Consider a hyperbola centered at the origin, with its transverse axis along the x-axis. Suppose it passes through the point \( P(-4,3) \) and has a tangent line given by \( x - y = 1 \).

Since the transverse axis is along the x-axis, the standard equation of the hyperbola is:

$$ \frac{x^2}{a^2} - \frac{y^2}{b^2} = 1 $$

Given that the hyperbola passes through the point \(P(-4, 3)\), we can substitute \(x = -4\) and \(y = 3\) into the standard equation to obtain:

$$ \frac{16}{a^2} - \frac{9}{b^2} = 1 \quad \text{(Equation 1)} $$

We also know that the hyperbola has a tangent line defined by the equation \(x - y = 1\).

For a hyperbola, the equation of the tangent line at a point \((x_0, y_0)\) is given by:

$$ \frac{x_0x}{a^2} - \frac{y_0y}{b^2} = 1 $$

Comparing this with the given tangent line equation \(x - y = 1\), we can identify the following:

$$ \underbrace{ \frac{x_0}{a^2} }_1 x - \underbrace{ \frac{y_0}{b^2} }_1 y= 1 \Leftrightarrow x-y=1 $$

To match the coefficients of \(x\) and \(y\) in the tangent line equation, we must have:

$$ \frac{x_0}{a^2} = 1 \quad \text{and} \quad -\frac{y_0}{b^2} = -1 $$

This implies:

$$ x_0 = a^2 \quad \text{and} \quad y_0 = b^2 $$

Therefore, the point of tangency \((x_0, y_0)\) on the hyperbola is \((a^2, b^2)\).

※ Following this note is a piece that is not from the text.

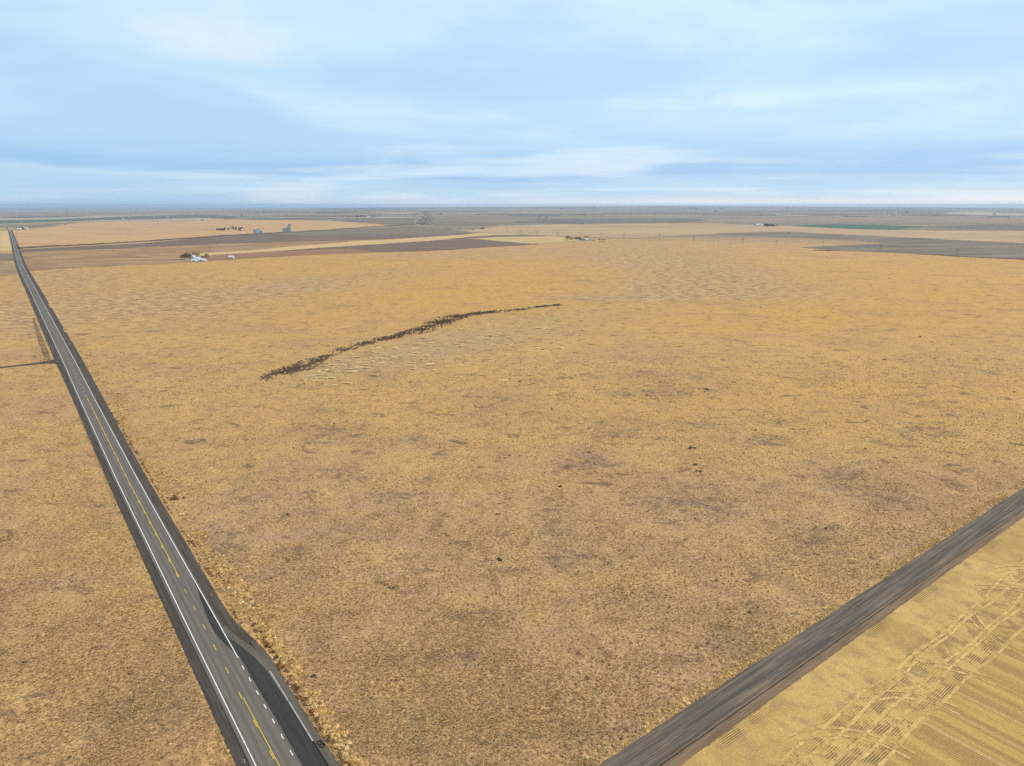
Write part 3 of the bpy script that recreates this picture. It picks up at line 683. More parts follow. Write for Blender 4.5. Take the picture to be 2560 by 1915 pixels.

Since this line is tangent at this point, we can substitute \(x = a^2\) and \(y = b^2\) into the tangent line equation \(x - y = 1\) to get:

$$ a^2 - b^2 = 1 \quad \text{(Equation 2)} $$

Now we have two equations to solve simultaneously, forming a system with two equations and two unknowns:

$$ \begin{cases} \frac{16}{a^2} - \frac{9}{b^2} = 1 \\ \\ a^2 - b^2 = 1 \end{cases} $$

Let's solve for \( a^2 \) from the second equation:

$$ a^2 = b^2 + 1 $$

Next, substitute \( a^2 = b^2 +1 \) into the first equation:

$$ \frac{16}{b^2 + 1} - \frac{9}{b^2} = 1 $$

$$ \frac{16b^2 - 9(b^2+1)}{b^2(b^2 + 1)} = 1 $$

To solve the first equation, multiply both sides by \(b^2(b^2 + 1)\):

$$ 16b^2 - 9(b^2 + 1) = b^4 + b^2 $$

Expanding and rearranging the terms gives:

$$ 16b^2 - 9b^2 - 9 = b^4 + b^2 $$

$$ 7b^2 - 9 = b^4 + b^2 $$

$$ b^4 - 6b^2 + 9 = 0 $$

Substituting \(u = b^2\), the equation \( b^4 - 6b^2 + 9 = 0 \) becomes:

$$ u^2 - 6u + 9 = 0 $$

This quadratic equation factors as:

$$ (u - 3)^2 = 0 $$

So, \(u = 3\), which means \(b^2 = 3\).

Now we can solve for \( a^2 \):

$$ \begin{cases} b^2=3 \\ \\ a^2 = b^2 + 1 \end{cases} $$

Substituting \(b^2 = 3\) into \(a^2 = b^2 + 1\), we find:

$$ a^2 = 4 $$

Thus, with \( a^2 = 4 \) and \( b^2 = 3 \), the standard equation of the hyperbola is:

$$ \frac{x^2}{4} - \frac{y^2}{3} = 1 $$

This is the equation of the hyperbola that passes through the point \((-4, 3)\) and has a tangent line given by \(x - y = 1\).

And that’s how it’s done.